Rush Hour 3 (2007)
1/10
Why?
15 August 2007
Rush hour was originally produced under the working title 'demographic splice missile' but then a focus group sampling the target audience found that too obscure and thus the title was changed to reflect the time the session took place. That the original was such a huge hit is testament to the fact that the cynicism that green lights the likes of this derivative, formulaic toss is very well founded. American audiences really are that easy and frankly, if this is what they want, they deserve a double shunting each.

To recap the original partnered the matalan Bruce Lee, Jackie Chan with 'funnyman' Chris Tucker. Why the inverted commas? Because Tucker, a man with a voice that sounds like the a recording of a pig being slaughtered, is a witless hysteric whose trademark rapid fire noise ruins any film in which it features. The fifth element might have survived the ridiculous production design by gay fashion moron Jean Paul Gautier but it had no chance against Tucker's high pitched squealing. Why anyone of any age, sex, colour or nationality would find this milk curdling sound audible yet alone funny, is one of the great mysteries of the modern film era. Regardless millions of mentally retarded wide eyed drones laughed the first film to blockbuster status – awed by Chan's chop sockey manipulation of common objects in contrived situations, bowled over by Tucker's bolt on wisecracks and positively arse over face at Brett Ratner's workmanlike direction.

Rush Hour 2 followed in which the crazy cops did more of the same and were rewarded by a gross that made you pinch yourself with the severed fingers of the woman you'd killed in that first flush of anger. Were American ethnic minorities really so underrepresented in the studios annual output that they'd flock to see this in their millions? To put Rush Hour's coinage into some kind of perspective, imagine Shanghai Noon making $300m at the American box office. Doesn't feel right does it? No, dark forces were at work here – jet black in fact and now they're back for another bite of an already maggot ridden cherry.

Rush 3 was much delayed, not least because Tucker, a man in such high demand that he's been offered precisely nothing between Rush Hour movies, held out for an obscene $25m payday. There's no mystery as to why you don't see CT in anything else – what else can he do? He's completely hopeless. Cynical enough to rest on his non-existent laurels and obviously as clueless as the rest of us as to why he can become a multi-millionaire for doing absolutely sod all, he returns here to extend a franchise that was tired from the moment it started.
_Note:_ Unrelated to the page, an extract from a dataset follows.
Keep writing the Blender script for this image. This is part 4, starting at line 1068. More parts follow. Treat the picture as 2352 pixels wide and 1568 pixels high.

The irrelevant plot is your standard washing line arrangement onto which a string of predictable comic and action set pieces are hung. The action shifts to Paris for reasons that won't concern you and from that point it really is an easy assignment for Hollywood script software B.A.N.G (the b-movie action narrative generator) here given the non de plume 'Jeff Nathanson'. America hating cab driver George is introduced as a clumsy stab at satirizing Franco-US relations post Iraq but this being a Brett Ratner movie the joke is as weak as a pint of p*ss topped up with tap water. George becomes a convert to American aggression of course but an attempt at self-deprecation 'It feels good to kill people for no reason' is lost on the Christopher Pike, bleeping chair crowd this thing is aimed at. If the jokes have all the polish of one of those grimy vans onto which someone has hand written 'clean me', what about the action? Its pedestrian stuff, predictable seen it all before cut and paste histrionics underscoring Ratner's reputation as a hack par nonchalance. To his eternal shame Roman Polanksi has an extended cameo here and considering his past it really is something to say he's never looked more embarrassed and thank God Ingmar Bergman died recently because the sight of Max Von Sydow in this mindless trudge might have killed him otherwise.

Punishingly poor and half an hour too long at just 90 minutes, Rush Hour 3 is the reason that people talk about the slow death of cinema, though in this case its a case of suicide. Its not that it's risible, every year has its crop of photochemical waste, it's simply that it's done so well. Inexplicable. Interminable. Intolerable.